* Begin *
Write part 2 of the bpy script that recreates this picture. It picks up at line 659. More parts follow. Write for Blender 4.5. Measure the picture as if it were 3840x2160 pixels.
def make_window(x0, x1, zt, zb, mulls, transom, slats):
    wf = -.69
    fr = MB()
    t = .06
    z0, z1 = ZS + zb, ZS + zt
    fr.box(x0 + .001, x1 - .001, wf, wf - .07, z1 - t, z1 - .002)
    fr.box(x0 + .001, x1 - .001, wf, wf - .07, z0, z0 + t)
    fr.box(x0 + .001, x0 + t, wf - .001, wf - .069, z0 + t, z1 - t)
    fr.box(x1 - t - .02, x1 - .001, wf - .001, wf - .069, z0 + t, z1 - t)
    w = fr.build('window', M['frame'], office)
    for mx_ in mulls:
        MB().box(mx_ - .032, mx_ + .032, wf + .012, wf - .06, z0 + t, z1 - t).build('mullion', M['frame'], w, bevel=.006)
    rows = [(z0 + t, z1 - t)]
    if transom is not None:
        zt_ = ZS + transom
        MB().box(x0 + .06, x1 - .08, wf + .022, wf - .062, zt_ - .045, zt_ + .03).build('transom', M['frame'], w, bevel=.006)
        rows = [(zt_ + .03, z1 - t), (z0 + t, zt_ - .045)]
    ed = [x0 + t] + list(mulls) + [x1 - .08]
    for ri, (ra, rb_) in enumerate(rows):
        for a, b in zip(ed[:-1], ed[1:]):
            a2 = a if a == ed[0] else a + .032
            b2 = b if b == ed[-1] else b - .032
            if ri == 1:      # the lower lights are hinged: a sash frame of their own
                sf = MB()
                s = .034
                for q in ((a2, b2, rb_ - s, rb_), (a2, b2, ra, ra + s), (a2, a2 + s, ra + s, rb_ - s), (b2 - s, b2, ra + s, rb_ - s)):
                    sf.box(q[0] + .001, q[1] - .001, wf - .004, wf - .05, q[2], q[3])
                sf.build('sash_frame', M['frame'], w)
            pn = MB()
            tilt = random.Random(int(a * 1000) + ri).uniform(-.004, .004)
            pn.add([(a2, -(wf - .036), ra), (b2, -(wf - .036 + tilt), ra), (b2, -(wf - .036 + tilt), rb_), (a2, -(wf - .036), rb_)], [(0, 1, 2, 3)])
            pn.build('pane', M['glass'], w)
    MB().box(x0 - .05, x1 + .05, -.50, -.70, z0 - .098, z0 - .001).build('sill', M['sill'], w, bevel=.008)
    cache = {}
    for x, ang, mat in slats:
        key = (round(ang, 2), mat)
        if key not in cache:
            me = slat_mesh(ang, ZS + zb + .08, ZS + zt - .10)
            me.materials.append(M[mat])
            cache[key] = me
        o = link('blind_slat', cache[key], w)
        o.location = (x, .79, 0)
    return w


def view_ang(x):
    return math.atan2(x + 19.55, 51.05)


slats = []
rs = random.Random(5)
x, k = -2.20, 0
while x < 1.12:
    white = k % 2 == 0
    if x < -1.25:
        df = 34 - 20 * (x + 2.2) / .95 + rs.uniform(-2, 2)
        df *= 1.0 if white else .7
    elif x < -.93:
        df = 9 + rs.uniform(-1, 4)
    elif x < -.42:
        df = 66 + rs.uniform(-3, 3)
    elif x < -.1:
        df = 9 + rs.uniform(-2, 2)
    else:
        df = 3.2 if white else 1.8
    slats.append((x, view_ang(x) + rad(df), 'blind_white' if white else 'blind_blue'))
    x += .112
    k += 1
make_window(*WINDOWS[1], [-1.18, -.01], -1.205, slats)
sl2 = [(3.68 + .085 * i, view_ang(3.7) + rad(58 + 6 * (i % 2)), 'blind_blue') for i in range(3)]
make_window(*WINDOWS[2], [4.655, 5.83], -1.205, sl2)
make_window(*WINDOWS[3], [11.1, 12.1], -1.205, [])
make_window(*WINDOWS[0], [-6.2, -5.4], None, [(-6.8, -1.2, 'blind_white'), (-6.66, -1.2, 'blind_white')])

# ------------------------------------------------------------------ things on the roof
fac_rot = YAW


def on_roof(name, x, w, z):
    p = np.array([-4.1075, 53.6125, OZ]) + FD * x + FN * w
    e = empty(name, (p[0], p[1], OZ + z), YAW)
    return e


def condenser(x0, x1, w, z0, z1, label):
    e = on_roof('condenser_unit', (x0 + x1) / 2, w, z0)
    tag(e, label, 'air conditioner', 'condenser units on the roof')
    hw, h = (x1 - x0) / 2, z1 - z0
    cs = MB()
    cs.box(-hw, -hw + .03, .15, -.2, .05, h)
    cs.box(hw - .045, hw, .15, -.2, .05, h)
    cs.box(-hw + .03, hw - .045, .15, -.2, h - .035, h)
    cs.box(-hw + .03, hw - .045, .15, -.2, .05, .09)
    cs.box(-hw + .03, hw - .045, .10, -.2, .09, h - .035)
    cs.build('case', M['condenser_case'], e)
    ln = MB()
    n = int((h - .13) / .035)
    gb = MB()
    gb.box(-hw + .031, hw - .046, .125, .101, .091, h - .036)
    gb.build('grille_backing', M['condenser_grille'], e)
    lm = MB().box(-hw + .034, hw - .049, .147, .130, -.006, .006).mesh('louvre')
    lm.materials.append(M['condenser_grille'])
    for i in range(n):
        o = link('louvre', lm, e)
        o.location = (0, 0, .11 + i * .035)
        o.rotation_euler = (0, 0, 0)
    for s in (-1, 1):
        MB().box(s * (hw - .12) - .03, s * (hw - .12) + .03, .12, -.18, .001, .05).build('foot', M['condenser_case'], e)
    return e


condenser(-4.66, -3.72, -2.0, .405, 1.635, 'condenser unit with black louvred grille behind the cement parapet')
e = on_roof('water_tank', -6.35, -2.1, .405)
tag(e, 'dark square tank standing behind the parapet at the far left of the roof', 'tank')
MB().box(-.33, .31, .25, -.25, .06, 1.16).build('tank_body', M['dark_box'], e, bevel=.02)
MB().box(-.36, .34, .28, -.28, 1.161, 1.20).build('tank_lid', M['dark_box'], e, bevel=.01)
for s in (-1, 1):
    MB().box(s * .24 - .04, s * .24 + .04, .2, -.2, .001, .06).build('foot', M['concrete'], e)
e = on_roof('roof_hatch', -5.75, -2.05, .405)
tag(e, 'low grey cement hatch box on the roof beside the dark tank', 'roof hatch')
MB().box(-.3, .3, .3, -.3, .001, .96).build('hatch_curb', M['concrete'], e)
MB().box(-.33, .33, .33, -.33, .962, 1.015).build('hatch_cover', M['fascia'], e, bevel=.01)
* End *
— Short exercise —
Set every line of the listing down word for word.

— Full output —
Write part 2 of the bpy script that recreates this picture. It picks up at line 659. More parts follow. Write for Blender 4.5. Measure the picture as if it were 3840x2160 pixels.
def make_window(x0, x1, zt, zb, mulls, transom, slats):
    wf = -.69
    fr = MB()
    t = .06
    z0, z1 = ZS + zb, ZS + zt
    fr.box(x0 + .001, x1 - .001, wf, wf - .07, z1 - t, z1 - .002)
    fr.box(x0 + .001, x1 - .001, wf, wf - .07, z0, z0 + t)
    fr.box(x0 + .001, x0 + t, wf - .001, wf - .069, z0 + t, z1 - t)
    fr.box(x1 - t - .02, x1 - .001, wf - .001, wf - .069, z0 + t, z1 - t)
    w = fr.build('window', M['frame'], office)
    for mx_ in mulls:
        MB().box(mx_ - .032, mx_ + .032, wf + .012, wf - .06, z0 + t, z1 - t).build('mullion', M['frame'], w, bevel=.006)
    rows = [(z0 + t, z1 - t)]
    if transom is not None:
        zt_ = ZS + transom
        MB().box(x0 + .06, x1 - .08, wf + .022, wf - .062, zt_ - .045, zt_ + .03).build('transom', M['frame'], w, bevel=.006)
        rows = [(zt_ + .03, z1 - t), (z0 + t, zt_ - .045)]
    ed = [x0 + t] + list(mulls) + [x1 - .08]
    for ri, (ra, rb_) in enumerate(rows):
        for a, b in zip(ed[:-1], ed[1:]):
            a2 = a if a == ed[0] else a + .032
            b2 = b if b == ed[-1] else b - .032
            if ri == 1:      # the lower lights are hinged: a sash frame of their own
                sf = MB()
                s = .034
                for q in ((a2, b2, rb_ - s, rb_), (a2, b2, ra, ra + s), (a2, a2 + s, ra + s, rb_ - s), (b2 - s, b2, ra + s, rb_ - s)):
                    sf.box(q[0] + .001, q[1] - .001, wf - .004, wf - .05, q[2], q[3])
                sf.build('sash_frame', M['frame'], w)
            pn = MB()
            tilt = random.Random(int(a * 1000) + ri).uniform(-.004, .004)
            pn.add([(a2, -(wf - .036), ra), (b2, -(wf - .036 + tilt), ra), (b2, -(wf - .036 + tilt), rb_), (a2, -(wf - .036), rb_)], [(0, 1, 2, 3)])
            pn.build('pane', M['glass'], w)
    MB().box(x0 - .05, x1 + .05, -.50, -.70, z0 - .098, z0 - .001).build('sill', M['sill'], w, bevel=.008)
    cache = {}
    for x, ang, mat in slats:
        key = (round(ang, 2), mat)
        if key not in cache:
            me = slat_mesh(ang, ZS + zb + .08, ZS + zt - .10)
            me.materials.append(M[mat])
            cache[key] = me
        o = link('blind_slat', cache[key], w)
        o.location = (x, .79, 0)
    return w


def view_ang(x):
    return math.atan2(x + 19.55, 51.05)


slats = []
rs = random.Random(5)
x, k = -2.20, 0
while x < 1.12:
    white = k % 2 == 0
    if x < -1.25:
        df = 34 - 20 * (x + 2.2) / .95 + rs.uniform(-2, 2)
        df *= 1.0 if white else .7
    elif x < -.93:
        df = 9 + rs.uniform(-1, 4)
    elif x < -.42:
        df = 66 + rs.uniform(-3, 3)
    elif x < -.1:
        df = 9 + rs.uniform(-2, 2)
    else:
        df = 3.2 if white else 1.8
    slats.append((x, view_ang(x) + rad(df), 'blind_white' if white else 'blind_blue'))
    x += .112
    k += 1
make_window(*WINDOWS[1], [-1.18, -.01], -1.205, slats)
sl2 = [(3.68 + .085 * i, view_ang(3.7) + rad(58 + 6 * (i % 2)), 'blind_blue') for i in range(3)]
make_window(*WINDOWS[2], [4.655, 5.83], -1.205, sl2)
make_window(*WINDOWS[3], [11.1, 12.1], -1.205, [])
make_window(*WINDOWS[0], [-6.2, -5.4], None, [(-6.8, -1.2, 'blind_white'), (-6.66, -1.2, 'blind_white')])

# ------------------------------------------------------------------ things on the roof
fac_rot = YAW


def on_roof(name, x, w, z):
    p = np.array([-4.1075, 53.6125, OZ]) + FD * x + FN * w
    e = empty(name, (p[0], p[1], OZ + z), YAW)
    return e


def condenser(x0, x1, w, z0, z1, label):
    e = on_roof('condenser_unit', (x0 + x1) / 2, w, z0)
    tag(e, label, 'air conditioner', 'condenser units on the roof')
    hw, h = (x1 - x0) / 2, z1 - z0
    cs = MB()
    cs.box(-hw, -hw + .03, .15, -.2, .05, h)
    cs.box(hw - .045, hw, .15, -.2, .05, h)
    cs.box(-hw + .03, hw - .045, .15, -.2, h - .035, h)
    cs.box(-hw + .03, hw - .045, .15, -.2, .05, .09)
    cs.box(-hw + .03, hw - .045, .10, -.2, .09, h - .035)
    cs.build('case', M['condenser_case'], e)
    ln = MB()
    n = int((h - .13) / .035)
    gb = MB()
    gb.box(-hw + .031, hw - .046, .125, .101, .091, h - .036)
    gb.build('grille_backing', M['condenser_grille'], e)
    lm = MB().box(-hw + .034, hw - .049, .147, .130, -.006, .006).mesh('louvre')
    lm.materials.append(M['condenser_grille'])
    for i in range(n):
        o = link('louvre', lm, e)
        o.location = (0, 0, .11 + i * .035)
        o.rotation_euler = (0, 0, 0)
    for s in (-1, 1):
        MB().box(s * (hw - .12) - .03, s * (hw - .12) + .03, .12, -.18, .001, .05).build('foot', M['condenser_case'], e)
    return e


condenser(-4.66, -3.72, -2.0, .405, 1.635, 'condenser unit with black louvred grille behind the cement parapet')
e = on_roof('water_tank', -6.35, -2.1, .405)
tag(e, 'dark square tank standing behind the parapet at the far left of the roof', 'tank')
MB().box(-.33, .31, .25, -.25, .06, 1.16).build('tank_body', M['dark_box'], e, bevel=.02)
MB().box(-.36, .34, .28, -.28, 1.161, 1.20).build('tank_lid', M['dark_box'], e, bevel=.01)
for s in (-1, 1):
    MB().box(s * .24 - .04, s * .24 + .04, .2, -.2, .001, .06).build('foot', M['concrete'], e)
e = on_roof('roof_hatch', -5.75, -2.05, .405)
tag(e, 'low grey cement hatch box on the roof beside the dark tank', 'roof hatch')
MB().box(-.3, .3, .3, -.3, .001, .96).build('hatch_curb', M['concrete'], e)
MB().box(-.33, .33, .33, -.33, .962, 1.015).build('hatch_cover', M['fascia'], e, bevel=.01)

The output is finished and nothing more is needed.